--- WHAT TO WORK ON ---
From the listing, collect all lines containing the word "were".

━━ RECORDS TO USE ━━

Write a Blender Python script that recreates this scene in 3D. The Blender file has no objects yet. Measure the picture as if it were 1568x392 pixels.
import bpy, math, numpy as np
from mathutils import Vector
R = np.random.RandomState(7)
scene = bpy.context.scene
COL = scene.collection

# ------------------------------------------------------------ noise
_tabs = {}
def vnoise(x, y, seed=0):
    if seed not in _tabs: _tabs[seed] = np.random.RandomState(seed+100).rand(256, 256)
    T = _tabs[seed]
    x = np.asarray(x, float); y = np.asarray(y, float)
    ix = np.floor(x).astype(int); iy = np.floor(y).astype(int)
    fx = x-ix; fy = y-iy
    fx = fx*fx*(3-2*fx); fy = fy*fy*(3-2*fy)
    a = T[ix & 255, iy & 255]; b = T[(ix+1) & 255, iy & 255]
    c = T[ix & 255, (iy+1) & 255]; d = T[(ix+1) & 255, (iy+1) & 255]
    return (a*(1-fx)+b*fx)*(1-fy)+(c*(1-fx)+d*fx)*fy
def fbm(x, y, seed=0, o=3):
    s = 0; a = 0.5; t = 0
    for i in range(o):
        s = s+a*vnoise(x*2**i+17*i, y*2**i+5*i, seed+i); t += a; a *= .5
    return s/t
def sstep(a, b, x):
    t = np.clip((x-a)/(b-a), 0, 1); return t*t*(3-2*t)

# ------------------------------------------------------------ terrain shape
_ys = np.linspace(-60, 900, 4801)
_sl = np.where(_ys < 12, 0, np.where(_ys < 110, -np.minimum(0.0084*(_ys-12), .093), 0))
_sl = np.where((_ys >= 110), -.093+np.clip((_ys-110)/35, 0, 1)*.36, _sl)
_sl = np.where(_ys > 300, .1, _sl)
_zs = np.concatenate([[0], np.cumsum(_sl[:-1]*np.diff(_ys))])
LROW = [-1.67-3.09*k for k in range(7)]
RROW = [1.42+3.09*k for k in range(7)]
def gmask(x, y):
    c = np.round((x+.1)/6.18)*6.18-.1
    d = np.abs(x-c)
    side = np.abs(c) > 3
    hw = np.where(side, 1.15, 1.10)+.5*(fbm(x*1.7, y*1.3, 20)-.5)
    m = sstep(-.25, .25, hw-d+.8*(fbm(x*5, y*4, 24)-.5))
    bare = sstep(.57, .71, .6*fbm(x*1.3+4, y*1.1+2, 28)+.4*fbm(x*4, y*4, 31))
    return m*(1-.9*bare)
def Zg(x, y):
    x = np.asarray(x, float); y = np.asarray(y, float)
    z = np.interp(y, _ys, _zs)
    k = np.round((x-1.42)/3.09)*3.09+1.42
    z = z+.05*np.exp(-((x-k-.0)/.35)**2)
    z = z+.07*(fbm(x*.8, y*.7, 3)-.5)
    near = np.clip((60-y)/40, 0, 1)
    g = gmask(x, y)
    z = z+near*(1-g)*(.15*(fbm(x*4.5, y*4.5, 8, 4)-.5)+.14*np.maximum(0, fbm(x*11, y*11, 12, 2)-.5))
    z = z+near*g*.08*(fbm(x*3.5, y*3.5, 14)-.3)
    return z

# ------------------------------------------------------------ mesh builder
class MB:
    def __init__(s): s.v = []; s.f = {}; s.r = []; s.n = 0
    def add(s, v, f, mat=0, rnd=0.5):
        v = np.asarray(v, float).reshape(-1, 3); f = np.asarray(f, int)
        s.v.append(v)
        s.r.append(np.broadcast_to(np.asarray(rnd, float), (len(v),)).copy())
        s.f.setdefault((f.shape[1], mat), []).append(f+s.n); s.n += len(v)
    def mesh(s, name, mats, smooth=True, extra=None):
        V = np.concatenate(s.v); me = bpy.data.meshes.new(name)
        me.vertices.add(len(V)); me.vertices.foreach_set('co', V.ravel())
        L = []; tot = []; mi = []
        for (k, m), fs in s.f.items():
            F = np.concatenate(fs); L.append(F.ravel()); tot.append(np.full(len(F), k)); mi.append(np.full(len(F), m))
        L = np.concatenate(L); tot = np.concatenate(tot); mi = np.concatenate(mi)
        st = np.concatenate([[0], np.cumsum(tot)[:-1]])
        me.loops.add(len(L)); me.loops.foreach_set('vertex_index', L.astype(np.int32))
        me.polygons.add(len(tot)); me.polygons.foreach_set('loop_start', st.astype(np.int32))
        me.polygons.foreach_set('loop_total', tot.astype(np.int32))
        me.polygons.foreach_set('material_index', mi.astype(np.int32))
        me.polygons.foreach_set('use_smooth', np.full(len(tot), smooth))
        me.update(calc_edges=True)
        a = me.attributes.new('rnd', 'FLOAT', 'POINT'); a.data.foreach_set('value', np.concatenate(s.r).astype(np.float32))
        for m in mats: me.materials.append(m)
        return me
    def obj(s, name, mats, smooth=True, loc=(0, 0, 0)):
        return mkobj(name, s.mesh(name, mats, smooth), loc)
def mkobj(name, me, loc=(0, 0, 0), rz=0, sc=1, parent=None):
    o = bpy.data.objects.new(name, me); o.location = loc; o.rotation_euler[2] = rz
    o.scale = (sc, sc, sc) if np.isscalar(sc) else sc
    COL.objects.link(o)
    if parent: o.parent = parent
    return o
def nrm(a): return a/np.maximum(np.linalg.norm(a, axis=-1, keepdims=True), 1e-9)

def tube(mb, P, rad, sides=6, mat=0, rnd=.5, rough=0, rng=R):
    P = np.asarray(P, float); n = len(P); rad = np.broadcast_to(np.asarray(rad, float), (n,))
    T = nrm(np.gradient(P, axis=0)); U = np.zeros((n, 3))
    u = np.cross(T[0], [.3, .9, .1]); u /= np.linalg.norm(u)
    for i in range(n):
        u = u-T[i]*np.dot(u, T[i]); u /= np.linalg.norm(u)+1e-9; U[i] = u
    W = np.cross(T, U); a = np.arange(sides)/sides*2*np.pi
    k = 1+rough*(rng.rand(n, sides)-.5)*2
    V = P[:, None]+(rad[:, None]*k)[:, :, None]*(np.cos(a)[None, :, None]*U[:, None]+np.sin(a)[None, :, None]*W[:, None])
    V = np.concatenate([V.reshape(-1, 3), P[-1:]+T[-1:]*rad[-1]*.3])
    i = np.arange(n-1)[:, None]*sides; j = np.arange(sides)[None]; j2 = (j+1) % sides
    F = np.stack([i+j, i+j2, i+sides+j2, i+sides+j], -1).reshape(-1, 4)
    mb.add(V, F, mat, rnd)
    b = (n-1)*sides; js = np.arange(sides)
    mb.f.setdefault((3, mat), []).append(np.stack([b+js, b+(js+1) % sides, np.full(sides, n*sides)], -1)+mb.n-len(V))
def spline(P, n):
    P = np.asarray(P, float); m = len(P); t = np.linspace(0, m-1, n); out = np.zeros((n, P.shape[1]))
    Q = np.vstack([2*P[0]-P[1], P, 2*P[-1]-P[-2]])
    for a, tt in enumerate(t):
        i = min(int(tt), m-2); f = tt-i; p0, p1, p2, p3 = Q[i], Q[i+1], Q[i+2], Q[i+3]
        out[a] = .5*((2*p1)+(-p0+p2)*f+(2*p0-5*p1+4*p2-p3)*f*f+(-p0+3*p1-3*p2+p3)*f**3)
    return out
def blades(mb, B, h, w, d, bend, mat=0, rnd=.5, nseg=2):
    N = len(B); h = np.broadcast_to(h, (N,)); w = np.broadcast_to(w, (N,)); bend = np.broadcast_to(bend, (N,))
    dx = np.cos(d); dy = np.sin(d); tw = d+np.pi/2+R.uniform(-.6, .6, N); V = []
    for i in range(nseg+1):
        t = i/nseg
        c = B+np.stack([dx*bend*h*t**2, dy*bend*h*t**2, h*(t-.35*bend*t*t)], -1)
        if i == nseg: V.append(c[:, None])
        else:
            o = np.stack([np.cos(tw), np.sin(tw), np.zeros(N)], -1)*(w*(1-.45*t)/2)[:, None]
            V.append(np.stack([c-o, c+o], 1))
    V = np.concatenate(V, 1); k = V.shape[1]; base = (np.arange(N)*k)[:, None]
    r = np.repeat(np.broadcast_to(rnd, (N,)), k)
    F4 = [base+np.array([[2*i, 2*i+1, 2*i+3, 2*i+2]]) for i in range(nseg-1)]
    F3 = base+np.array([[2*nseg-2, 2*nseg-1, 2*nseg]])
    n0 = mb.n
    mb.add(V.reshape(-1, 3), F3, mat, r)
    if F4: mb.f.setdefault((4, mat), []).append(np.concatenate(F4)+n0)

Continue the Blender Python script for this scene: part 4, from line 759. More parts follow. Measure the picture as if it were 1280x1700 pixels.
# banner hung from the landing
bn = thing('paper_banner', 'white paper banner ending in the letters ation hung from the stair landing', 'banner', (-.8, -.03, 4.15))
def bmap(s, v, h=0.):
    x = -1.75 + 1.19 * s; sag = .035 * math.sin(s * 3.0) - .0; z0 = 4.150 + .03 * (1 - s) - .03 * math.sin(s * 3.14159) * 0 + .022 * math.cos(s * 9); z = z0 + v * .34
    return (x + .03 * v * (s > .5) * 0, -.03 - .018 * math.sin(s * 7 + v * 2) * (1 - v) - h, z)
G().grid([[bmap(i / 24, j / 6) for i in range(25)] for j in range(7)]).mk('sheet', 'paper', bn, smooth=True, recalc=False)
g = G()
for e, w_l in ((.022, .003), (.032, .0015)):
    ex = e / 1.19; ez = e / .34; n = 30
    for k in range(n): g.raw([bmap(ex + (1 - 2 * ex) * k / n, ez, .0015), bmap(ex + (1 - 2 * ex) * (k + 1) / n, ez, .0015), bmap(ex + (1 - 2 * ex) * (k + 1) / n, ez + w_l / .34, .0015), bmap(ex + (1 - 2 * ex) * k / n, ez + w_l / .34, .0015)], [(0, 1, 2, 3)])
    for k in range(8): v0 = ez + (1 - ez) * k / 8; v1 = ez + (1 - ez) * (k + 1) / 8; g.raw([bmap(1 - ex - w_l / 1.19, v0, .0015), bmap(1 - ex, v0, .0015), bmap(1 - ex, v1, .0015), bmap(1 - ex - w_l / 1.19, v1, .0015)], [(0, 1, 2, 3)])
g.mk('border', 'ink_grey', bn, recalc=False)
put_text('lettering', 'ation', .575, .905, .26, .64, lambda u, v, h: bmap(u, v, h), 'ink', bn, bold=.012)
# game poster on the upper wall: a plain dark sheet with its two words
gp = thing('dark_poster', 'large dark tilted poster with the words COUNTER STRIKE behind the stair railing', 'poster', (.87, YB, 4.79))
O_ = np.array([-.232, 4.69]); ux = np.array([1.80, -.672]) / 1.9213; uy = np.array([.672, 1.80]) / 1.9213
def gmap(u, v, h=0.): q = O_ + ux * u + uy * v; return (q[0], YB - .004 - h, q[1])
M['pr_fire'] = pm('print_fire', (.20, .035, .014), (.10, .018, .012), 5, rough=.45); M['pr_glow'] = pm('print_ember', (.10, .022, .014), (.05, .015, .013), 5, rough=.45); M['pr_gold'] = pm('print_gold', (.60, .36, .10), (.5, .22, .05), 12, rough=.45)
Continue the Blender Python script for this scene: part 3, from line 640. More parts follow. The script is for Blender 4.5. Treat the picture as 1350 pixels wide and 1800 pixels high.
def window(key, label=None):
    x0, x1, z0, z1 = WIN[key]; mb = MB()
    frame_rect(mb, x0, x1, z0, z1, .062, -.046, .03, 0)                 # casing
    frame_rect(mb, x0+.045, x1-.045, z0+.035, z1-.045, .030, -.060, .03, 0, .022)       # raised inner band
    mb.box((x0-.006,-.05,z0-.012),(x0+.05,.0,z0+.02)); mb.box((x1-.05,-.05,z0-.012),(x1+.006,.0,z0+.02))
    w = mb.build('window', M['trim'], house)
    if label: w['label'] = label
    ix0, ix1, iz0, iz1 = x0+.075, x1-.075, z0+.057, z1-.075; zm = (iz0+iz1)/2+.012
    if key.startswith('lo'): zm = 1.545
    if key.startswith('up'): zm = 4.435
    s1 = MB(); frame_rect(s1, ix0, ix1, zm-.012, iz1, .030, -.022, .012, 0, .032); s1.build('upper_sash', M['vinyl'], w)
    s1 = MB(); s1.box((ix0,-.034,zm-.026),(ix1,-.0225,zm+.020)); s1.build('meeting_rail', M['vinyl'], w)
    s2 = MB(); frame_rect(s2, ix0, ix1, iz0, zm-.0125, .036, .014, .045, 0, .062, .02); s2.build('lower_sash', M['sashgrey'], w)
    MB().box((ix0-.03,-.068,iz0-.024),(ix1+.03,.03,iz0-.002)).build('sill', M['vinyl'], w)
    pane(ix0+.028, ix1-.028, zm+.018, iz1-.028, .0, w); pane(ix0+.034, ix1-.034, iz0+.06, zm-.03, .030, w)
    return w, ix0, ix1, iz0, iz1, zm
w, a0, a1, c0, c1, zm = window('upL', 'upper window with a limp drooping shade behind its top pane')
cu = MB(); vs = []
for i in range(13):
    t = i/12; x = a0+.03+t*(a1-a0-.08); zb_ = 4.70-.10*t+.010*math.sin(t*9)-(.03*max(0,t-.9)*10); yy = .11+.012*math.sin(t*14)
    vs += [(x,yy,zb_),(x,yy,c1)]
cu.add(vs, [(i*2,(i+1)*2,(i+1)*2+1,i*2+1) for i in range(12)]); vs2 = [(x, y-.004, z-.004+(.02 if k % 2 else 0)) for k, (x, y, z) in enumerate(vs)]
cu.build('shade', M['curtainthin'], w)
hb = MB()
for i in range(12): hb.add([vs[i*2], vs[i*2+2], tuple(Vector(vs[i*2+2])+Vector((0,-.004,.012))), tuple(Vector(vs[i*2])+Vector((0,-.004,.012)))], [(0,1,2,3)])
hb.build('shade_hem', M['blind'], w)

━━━

--- RESPONSE ---
Write a Blender Python script that recreates this scene in 3D. The Blender file has no objects yet. Measure the picture as if it were 1568x392 pixels.
Continue the Blender Python script for this scene: part 4, from line 759. More parts follow. Measure the picture as if it were 1280x1700 pixels.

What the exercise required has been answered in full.